【ナビスコカップ決勝】G大阪は何をしたかったのか SOCCER DIGEST Web 11月1日(日)7時30分配信

鹿島は執拗な右サイド攻撃によってリズムをつかんだ。

 鹿島がG大阪を退けたナビスコカップ決勝、両者の間には3-0というスコア以上の差があった。

鹿島は終始、主導権を握り、敵陣でゲームを進めた。
シュート24対5、コーナーキック12対2という数字も、そのことを雄弁に物語る。

鹿島は復調した第2ステージから見せている、執拗な右サイド攻撃によってリズムをつかんだ。
遠藤が左利きを生かして中央にカットイン、そこに大外を攻め上がる西やボランチの柴崎、さらには2トップの金崎、赤崎などが次々と絡み、短いパスをつなぎながらサイドを深くえぐっていく。

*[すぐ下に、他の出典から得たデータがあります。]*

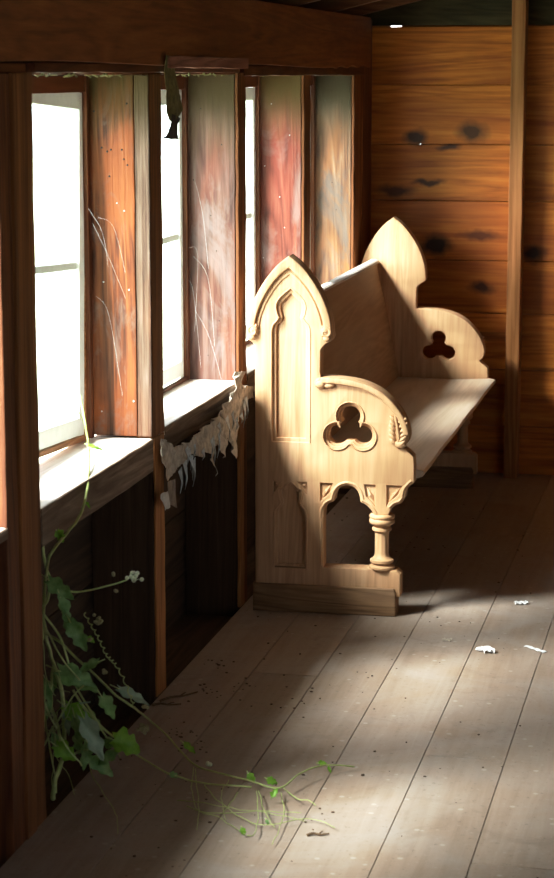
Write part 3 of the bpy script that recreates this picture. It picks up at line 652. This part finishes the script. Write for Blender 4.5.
def build_column(mirror):
    bm = bmesh.new(); cx, cy = .4565, .026
    prof = [(0, .146), (.036, .146), (.041, .150), (.041, .156), (.030, .163), (.030, .166), (.0375, .170), (.0375, .178), (.028, .184), (.0235, .190), (.0225, .20),
            (.0225, .262), (.0235, .268), (.026, .270), (.031, .273), (.031, .281), (.026, .284), (.028, .289), (.038, .294), (.0405, .299), (.0405, .307), (.037, .311),
            (.0405, .315), (.0395, .322), (.034, .327), (0, .327)]
    seg = 40; rings = []
    for r, z in prof:
        ring = []
        for k in range(seg):
            a = 2 * PI * k / seg; rr = r
            if .195 < z < .265: rr *= 1 - (.07 if k % 4 == 0 else 0)
            ring.append(bm.verts.new((cx + rr * math.cos(a), cy + rr * math.sin(a), z)))
        rings.append(ring)
    for A, B in zip(rings, rings[1:]):
        for k in range(seg): bm.faces.new((A[k], A[(k + 1) % seg], B[(k + 1) % seg], B[k]))
    bmesh.ops.remove_doubles(bm, verts=bm.verts, dist=1e-6)
    if mirror:
        for v in bm.verts: v.co.y *= -1
        bmesh.ops.reverse_faces(bm, faces=bm.faces)
    return bm
pew = empty('pew', (0, PY, 0))
tag(pew, 'pale carved gothic pew with pointed ends, standing along the window wall', 'bench')
FAR = 2.165
def autosmooth(o, ang=35):
    for p in o.data.polygons: p.use_smooth = True
    o.data.set_sharp_from_angle(angle=math.radians(ang))
def end_set(mirror, y, dx, lab):
    e = obj('end_panel', build_end(mirror), M['pine'], pew); e.location = (dx, y, 0); autosmooth(e)
    b = obj('base_block', build_base(mirror), M['pine_old_shade'], e); autosmooth(b)
    c = obj('column', build_column(mirror), M['pine'], e); autosmooth(c, 50)
    e['label'] = lab
    s = -1 if mirror else 1
    for o in (e,): o.rotation_euler = (0, 0, math.radians(1.6))
    return e
end_set(False, -.002, 0, 'carved near end with trefoil hole, lancet panel and turned column')
fe = end_set(True, FAR + .002, -.012, 'far pew end seen from its plain inner face'); fe.scale = (1, 1, .98)
# seat and bowed, reclined back board between the ends
bm = bmesh.new()
prof = [(.175, .462), (.40, .458), (.560, .466), (.580, .462), (.584, .452), (.578, .443), (.560, .438), (.40, .434), (.175, .436)]
y0, y1 = .066, FAR - .066
nsec = 12; rings = []
for i in range(nsec + 1):
    y = y0 + (y1 - y0) * i / nsec
    rings.append([bm.verts.new((x + .0015 * math.sin(i * 1.7), y, z)) for x, z in prof])
for A, B in zip(rings, rings[1:]):
    for k in range(len(prof)): bm.faces.new((A[k], B[k], B[(k + 1) % len(prof)], A[(k + 1) % len(prof)]))
bm.faces.new(rings[0]); bm.faces.new(rings[-1][::-1])
bmesh.ops.recalc_face_normals(bm, faces=bm.faces)
o = obj('seat', bm, M['pine_y'], pew); autosmooth(o)
bm = bmesh.new()
fr = cr([(.088, .935), (.098, .88), (.125, .76), (.152, .62), (.176, .50), (.186, .44)], 5)
bk = [(x - .024, z) for x, z in fr]
prof = fr + bk[::-1]
prof[len(fr)-1] = (.186, .44)
rings = []
for i in range(nsec + 1):
    y = y0 + (y1 - y0) * i / nsec
    rings.append([bm.verts.new((x, y, z)) for x, z in prof])
for A, B in zip(rings, rings[1:]):
    for k in range(len(prof)): bm.faces.new((A[k], B[k], B[(k + 1) % len(prof)], A[(k + 1) % len(prof)]))
bm.faces.new(rings[0]); bm.faces.new(rings[-1][::-1]); bmesh.ops.recalc_face_normals(bm, faces=bm.faces)
o = obj('backrest', bm, M['pine_back'], pew); autosmooth(o)
bm = bmesh.new(); pts = [(.060, .930), (.060, .940), (.066, .946), (.088, .946), (.095, .941), (.095, .931)]
rings = [[bm.verts.new((x, y, z)) for x, z in pts] for y in (y0, y1)]
for k in range(6): bm.faces.new((rings[0][k], rings[1][k], rings[1][(k + 1) % 6], rings[0][(k + 1) % 6]))
bm.faces.new(rings[0]); bm.faces.new(rings[1][::-1]); bmesh.ops.recalc_face_normals(bm, faces=bm.faces)
obj('top_rail', bm, M['sill'], pew)  # pale sill wood used here as a painted sun highlight along the rail
longbox('apron', (.17, .19, y0, y1, .36, .434), M['pine_old_shade'], pew, .002, 1, 6, .0)
boxobj('seat_cleat', (.20, .53, y0 + .0, y0 + .03, .395, .433), M['pine_old_shade'], pew, .003)
boxobj('seat_cleat', (.20, .53, y1 - .03, y1, .395, .433), M['pine_old_shade'], pew, .003)

# ------------------------------------------------------------------ scraps
def sheet(name, loop, x, mat, amp=.006, sub=3, parent=None, seed=0, lean=0.):
    bm = bmesh.new()
    vs = [bm.verts.new((0, y, z)) for y, z in loop]
    es = [bm.edges.new((vs[i], vs[(i + 1) % len(vs)])) for i in range(len(vs))]
    bmesh.ops.triangle_fill(bm, edges=es, use_beauty=True)
    for _ in range(sub): bmesh.ops.subdivide_edges(bm, edges=[e for e in bm.edges if e.calc_length() > .012], cuts=1)
    bmesh.ops.triangulate(bm, faces=bm.faces)
    zt = max(z for _, z in loop)
    for v in bm.verts:
        n = noise.noise(Vector((seed, v.co.y * 28, v.co.z * 16))) + .5 * noise.noise(Vector((seed + 5, v.co.y * 70, v.co.z * 50)))
        v.co.x = x + n * amp + lean * (zt - v.co.z)
        v.co.y += .0025 * noise.noise(Vector((v.co.y * 90, v.co.z * 90, 3)))
        v.co.z += .003 * noise.noise(Vector((v.co.z * 90, v.co.y * 90, 7)))
    r = bmesh.ops.extrude_face_region(bm, geom=list(bm.faces))
    for e in r['geom']:
        if isinstance(e, bmesh.types.BMVert): e.co.x += .0015
    bmesh.ops.recalc_face_normals(bm, faces=bm.faces)
    return obj(name, bm, mat, parent)
o = sheet('torn_paper', G['scrap'], .018, M['paper'], .016, 4, seed=1); tag(o, 'ragged torn grey-beige building paper hanging below the second sill', 'torn paper')
bm = bmesh.new(); rr = random.Random(21)
for k in range(20):                                      # loose shreds
    y = rr.uniform(5.48, 6.33); z = .635 + (y - 5.5) * .05 + rr.uniform(-.03, .02); Lz = rr.uniform(.02, .08); w = rr.uniform(.004, .011)
    x = .024 + rr.uniform(-.006, .012); a = rr.uniform(-.02, .02)
    vs = [bm.verts.new(p) for p in ((x, y - w, z), (x + .004, y + w, z + .01), (x + .008, y + a + w * .6, z - Lz * .6), (x + .002, y + a * 1.5, z - Lz), (x + .01, y + a - w * .7, z - Lz * .55))]
    bm.faces.new(vs)
r_ = bmesh.ops.extrude_face_region(bm, geom=list(bm.faces))
for e in r_['geom']:
    if isinstance(e, bmesh.types.BMVert): e.co.x += .0012
o2 = obj('loose_shreds', bm, M['foil'], o); o2['kind'] = 'stuff'; o2['label'] = 'pale blue-grey shreds of the torn paper'
o = sheet('plastic_scrap', G['tape'], .030, M['foil'], .004, 2, seed=2); tag(o, 'small pale blue-grey scrap dangling beside the second stud', 'scrap')
o = sheet('plastic_scrap', G['tape2'], .022, M['foil_dark'], .004, 2, seed=3); tag(o, 'dark ribbed scrap hanging just right of the pale one', 'scrap')
rg = sheet('hanging_strip', G['rag'], .022, M['rag'], .005, 3, seed=4)
tag(rg, 'mouldy curled strip hanging from the header at the second window', 'hanging scrap')
sheet('strip_end', G['rag2'], .023, M['rag_dark'], .004, 2, rg, 5)
ll = G['lath']; yy = [p[0] for p in ll]; zz = [p[1] for p in ll]
o = longbox('lath', (.0135, .028, min(yy), max(yy), min(zz) + .003, max(zz)), M['lath'], None, .002, 1, 30, .003); tag(o, 'short reddish wooden lath nailed across the top of the second window', 'lath')
bm = bmesh.new()
for i in range(90):                                      # ragged fringe of old caulk under the head
    y = random.uniform(4.42, 8.3); 
    tube(bm, [(-.03 + random.uniform(-.02, .02), y, 1.697), (-.03, y + random.uniform(-.008, .008), 1.697 - random.uniform(.000, .009))], .0035, .002, 5)
o = obj('caulk_fringe', bm, M['rag']); tag(o, 'thin ragged fringe of pale old caulk along the window heads', 'caulk', None, 'stuff')

def flat_scrap(name, c, L, W, ang, mat, label, cat, group=None, curl=.004, ragged=True):
    bm = bmesh.new(); n = 10
    top = []; rr = random.Random(int(c[0] * 1e4))
    g = [[bm.verts.new((L * (i / n - .5), W * (j / 3 - .5) * (rr.uniform(.5, 1.2) if ragged else 1), .0012 + curl * abs(math.sin(i * .9 + j)))) for j in range(4)] for i in range(n + 1)]
    for i in range(n):
        for j in range(3): bm.faces.new((g[i][j], g[i + 1][j], g[i + 1][j + 1], g[i][j + 1]))
    o = obj(name, bm, mat); o.location = (c[0], c[1], 0.0); o.rotation_euler = (0, 0, ang)
    s = o.modifiers.new('s', 'SOLIDIFY'); s.thickness = .0008; s.offset = 1
    tag(o, label, cat, group); return o
S = G['scraps']
flat_scrap('paper_scrap', S[0], .045, .035, .3, M['scrap_white'], 'small white paper scrap on the floor, the farthest away', 'scrap', curl=.006)
flat_scrap('paper_scrap', S[1], .040, .05, .8, M['scrap_white'], 'small crumpled white scrap on the floor, left of the long sliver', 'scrap', curl=.012)
flat_scrap('paper_sliver', S[2], .085, .016, -.75, M['scrap_white'], 'long straight white sliver on the floor near the right edge', 'scrap', curl=.003, ragged=False)
flat_scrap('dust_flake', (S[1][0] - .13, S[1][1] + .1, 0), .03, .03, .1, M['paper'], 'dull grey flake on the floor left of the crumpled white scrap', 'scrap', curl=.003)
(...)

かつての鹿島は堅守速攻、少ないチャンスを確実にゴールに結びつけることで勝利を積み重ねていたが、いまは違う。ボールを支配し、パスをつなぎながら、多くのチャンスを創り出すことを狙いとしている。

これは日本人選手が中心となり、傑出した得点力を持つストライカーがいないというチーム事情もあるのだろう。実際に彼らは立ち上がりから猛攻を仕掛けたが、数々のチャンスを逃し、前半をスコアレスで折り返してしまう。

だが後半、鹿島はふたつのCKをゴールに結びつけた。サイドアタックが機能すると、必然的にCKが増えていく。それを上手くモノにしたということだ。

2-0と勝利を引き寄せたあとも、彼らは何度もCKを獲得した。CKは便利なもので、勝っているチームはゆっくりと蹴りに行ったり、コーナー付近でキープをすることで時間を稼ぐことができる。試合巧者の鹿島は、そのあたりも狙いながらサイドアタックを仕掛けているのだ。

鹿島の試合運びを観ていると、このチームが何をやろうとしているか、選手や監督に訊かなくても手に取るようにわかる。

まず彼らはジーコ時代からの伝統でもある、敵の嫌がることをやろうとする。
その主たる手段が人数をかけたサイドからの切り崩しで、ペナルティエリア内、それも相手ゴールのニアポスト近くを取ろうとする。それができればゴールの確率が極めて高くなり、仮にできなくてもCKを数多く取ることができる。敵の利になることはひとつもない。

頼みの宇佐美も守備に奔走する中で消えていった。

 理に適った試合運びを見せた鹿島とは違い、G大阪は最後まで何をしたいのかよくわからなかった。

鹿島のサイドアタックにいいようにやられ、頼みの宇佐美も守備に奔走する中で消えていった。攻撃的な4-2-3-1は、気づけば間延びした5-3-1に。攻めては単発のカウンターくらいしかなく、選手交代もほとんど役に立たなかった。

G大阪の問題は、ゲームプランの中に敵がいないということだ。
鹿島の遠藤、G大阪の宇佐美がいる左サイドが焦点となるのは、戦前から予想されたこと。それなら遠藤を厳しくマークする、もしくは宇佐美にボールを集め て敵を引かせるといった姿勢を見せてもいいはずだが、何の対策も施さず、鹿島のサイドアタックにさらされる羽目になった。

G大阪は昨年の3冠チーム。だが、決して試合運びは上手くなく、宇佐美、パトリック、遠藤、今野といった個人の力でタイトルをつかんだようなところがあ る。Jリーグのチームは試合をまとめることが下手なので、最後はタレントの力がモノを言うことになるからだ。終盤の大一番、浦和戦も敵が自滅したようなと ころがあった。

私はG大阪の完敗は、戦術や駆け引きの敗北だと考えている。だが、長谷川監督は違った。試合後の記者会見で、彼は次のように語った。

「勝てるだろうという慢心が少しあったかもしれない。ざっくり言えば、鹿島の勝ちたいという気持ちが我々を凌駕したのではないか」

これ、ざっくり言い過ぎ。
長谷川監督は続けて判定や球際について、また重要な試合が続くことの難しさについても言及したが、メンタル面を大きな敗因として挙げていた。

日本のサッカーは、どうしてこうなってしまうのだろう。

昨年のJ1昇格プレーオフで敗れた千葉の関塚監督もそうだったが、負けたチームはすぐに気持ちで負けたと言って敗戦を片付ける。情緒に流されるのはメ ディアも同じだから、私も偉そうなことは言えないが、ピッチ上に明らかな問題があり、それを放置して負けて「気持ちで負けた」というのは釈然としない。

勝てば諦めない気持ち、ブレない気持ちがあったから勝った、負ければ気持ちで負けた――。
こんな定型文の中でサッカーをしていたら、いつまで経っても日本のサッカーは強くならないと思うのだ。